My professor solved a) this way:
I don't understand why $\phi(\mathbb{z}_{0.01}) = 0.99$. In the z table I got, approximately, a value that's between -2.33 and -2.32. The average of these points is -2.325. I understand the rest but this part is bugging me. I just don't get what he did.
The professor seems to be using $z_\alpha$ to represent the upper $\alpha$ quantile of the standard normal.

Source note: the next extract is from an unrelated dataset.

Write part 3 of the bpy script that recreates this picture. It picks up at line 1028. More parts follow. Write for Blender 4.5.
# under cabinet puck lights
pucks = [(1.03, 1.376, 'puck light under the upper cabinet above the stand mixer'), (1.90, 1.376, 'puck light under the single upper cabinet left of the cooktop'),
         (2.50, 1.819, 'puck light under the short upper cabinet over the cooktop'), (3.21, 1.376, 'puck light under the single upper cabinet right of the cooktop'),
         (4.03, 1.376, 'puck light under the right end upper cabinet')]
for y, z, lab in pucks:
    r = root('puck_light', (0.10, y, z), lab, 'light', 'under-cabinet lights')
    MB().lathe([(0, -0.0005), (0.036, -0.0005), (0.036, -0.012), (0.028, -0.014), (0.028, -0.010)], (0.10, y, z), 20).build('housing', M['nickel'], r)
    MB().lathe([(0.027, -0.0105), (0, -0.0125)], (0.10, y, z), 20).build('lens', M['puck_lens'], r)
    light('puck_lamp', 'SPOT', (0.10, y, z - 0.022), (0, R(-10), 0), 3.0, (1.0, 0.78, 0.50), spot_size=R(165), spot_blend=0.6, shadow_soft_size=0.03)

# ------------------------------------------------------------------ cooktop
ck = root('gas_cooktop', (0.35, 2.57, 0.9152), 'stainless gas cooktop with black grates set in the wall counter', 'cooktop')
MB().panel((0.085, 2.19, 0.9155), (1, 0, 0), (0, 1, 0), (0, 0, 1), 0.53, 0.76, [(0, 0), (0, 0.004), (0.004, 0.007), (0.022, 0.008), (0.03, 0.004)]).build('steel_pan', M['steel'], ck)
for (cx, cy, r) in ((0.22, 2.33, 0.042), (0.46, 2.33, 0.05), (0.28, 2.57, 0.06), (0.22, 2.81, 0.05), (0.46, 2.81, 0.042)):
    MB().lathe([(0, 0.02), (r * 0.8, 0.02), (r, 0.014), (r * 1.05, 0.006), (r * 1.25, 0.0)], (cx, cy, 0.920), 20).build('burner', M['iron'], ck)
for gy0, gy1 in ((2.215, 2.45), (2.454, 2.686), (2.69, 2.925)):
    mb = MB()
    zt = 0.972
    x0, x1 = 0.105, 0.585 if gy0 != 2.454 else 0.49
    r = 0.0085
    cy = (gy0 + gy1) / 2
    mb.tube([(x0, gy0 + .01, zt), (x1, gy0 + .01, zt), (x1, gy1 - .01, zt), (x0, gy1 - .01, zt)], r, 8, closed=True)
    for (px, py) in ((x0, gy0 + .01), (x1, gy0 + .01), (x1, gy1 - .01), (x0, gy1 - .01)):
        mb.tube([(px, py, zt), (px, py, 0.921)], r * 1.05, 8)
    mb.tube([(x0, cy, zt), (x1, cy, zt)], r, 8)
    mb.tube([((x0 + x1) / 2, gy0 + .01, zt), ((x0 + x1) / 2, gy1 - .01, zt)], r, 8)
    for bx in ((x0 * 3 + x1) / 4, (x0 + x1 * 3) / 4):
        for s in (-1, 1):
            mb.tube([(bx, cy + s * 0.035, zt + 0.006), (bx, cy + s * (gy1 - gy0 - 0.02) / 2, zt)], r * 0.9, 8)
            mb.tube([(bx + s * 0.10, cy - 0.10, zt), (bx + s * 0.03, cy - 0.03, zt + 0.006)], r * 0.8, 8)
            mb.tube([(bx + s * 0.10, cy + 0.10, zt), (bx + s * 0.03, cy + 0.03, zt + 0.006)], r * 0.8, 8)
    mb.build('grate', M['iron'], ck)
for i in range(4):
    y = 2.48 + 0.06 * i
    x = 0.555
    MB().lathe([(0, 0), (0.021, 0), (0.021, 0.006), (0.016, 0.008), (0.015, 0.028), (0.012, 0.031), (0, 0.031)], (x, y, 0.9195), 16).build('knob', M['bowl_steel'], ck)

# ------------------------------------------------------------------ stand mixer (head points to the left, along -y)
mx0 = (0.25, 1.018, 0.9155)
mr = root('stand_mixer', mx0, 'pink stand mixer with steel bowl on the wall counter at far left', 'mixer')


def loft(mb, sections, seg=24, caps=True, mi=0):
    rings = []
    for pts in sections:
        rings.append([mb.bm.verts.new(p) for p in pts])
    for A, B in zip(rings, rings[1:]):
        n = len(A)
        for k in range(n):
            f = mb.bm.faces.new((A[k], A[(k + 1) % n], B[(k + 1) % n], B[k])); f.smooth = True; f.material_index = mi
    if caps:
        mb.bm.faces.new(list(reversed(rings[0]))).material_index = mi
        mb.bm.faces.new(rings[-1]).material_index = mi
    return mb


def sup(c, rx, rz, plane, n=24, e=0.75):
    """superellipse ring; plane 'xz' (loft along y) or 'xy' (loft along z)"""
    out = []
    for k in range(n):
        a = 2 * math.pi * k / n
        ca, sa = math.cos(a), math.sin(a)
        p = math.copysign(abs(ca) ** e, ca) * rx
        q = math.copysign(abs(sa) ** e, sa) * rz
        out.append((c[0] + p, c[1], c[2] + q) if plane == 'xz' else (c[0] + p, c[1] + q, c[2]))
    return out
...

$\Phi(x)$ is the cumulative distribution function (CDF) for the standard normal, i.e., $$\Phi(x) = \Pr[Z \le x]$$ for $Z \sim \operatorname{Normal}(0,1)$ and $- \infty < x < \infty.$ So when we want to find $x$ such that $\Pr[Z \le x] = 0.99$, or $\Pr[Z \le x] = 0.01$, we are computing an inverse of the CDF. Due to the symmetry of the standard normal, $$\Pr[Z \le x] = \Pr[Z \ge -x],$$ or equivalently, $$\Phi(x) + \Phi(-x) = 1.$$ So we can go about finding the critical value in multiple ways, but let us be clear on the notation. I will denote $z_{\alpha}$ to be the number that satisfies $$\Phi(z_{\alpha}) = \alpha = \Pr[Z \le z_{\alpha}].$$ That is to say, $z_\alpha$ is the $\alpha$ quantile of the standard normal. Similarly, I will denote $z^*_{\alpha}$ to be the number that satisfies $$\Phi(z^*_\alpha) = 1-\alpha = \Pr[Z > z^*_\alpha]$$ to be the upper $\alpha$ quantile of the standard normal. Then $$z^*_\alpha = -z_\alpha = z_{1-\alpha}$$ and we have for $\alpha = 0.01$ $$z_{0.01}^* = z_{0.99} \approx 2.3263478740408411009\ldots$$ If we use a table lookup, we know that $$\Pr[Z \le 2.32] \approx 0.98983, \\ \Pr[Z \le 2.33] \approx 0.990097.$$ We can get a more precise estimate of $z_{0.99}$ by using interpolation instead: we compute $$\lambda = \frac{0.99 - 0.98983}{0.990097 - 0.98983} = 0.636704,$$ hence our interpolated critical value should be $$z_{0.99} \approx (1 - \lambda)(2.32) + \lambda(2.33) = 2.32637.$$ Comparing this to the exact value shows that we get a more precise estimate to within $10^{-4}$, whereas the crude $2.325$ is actually off by $0.001$.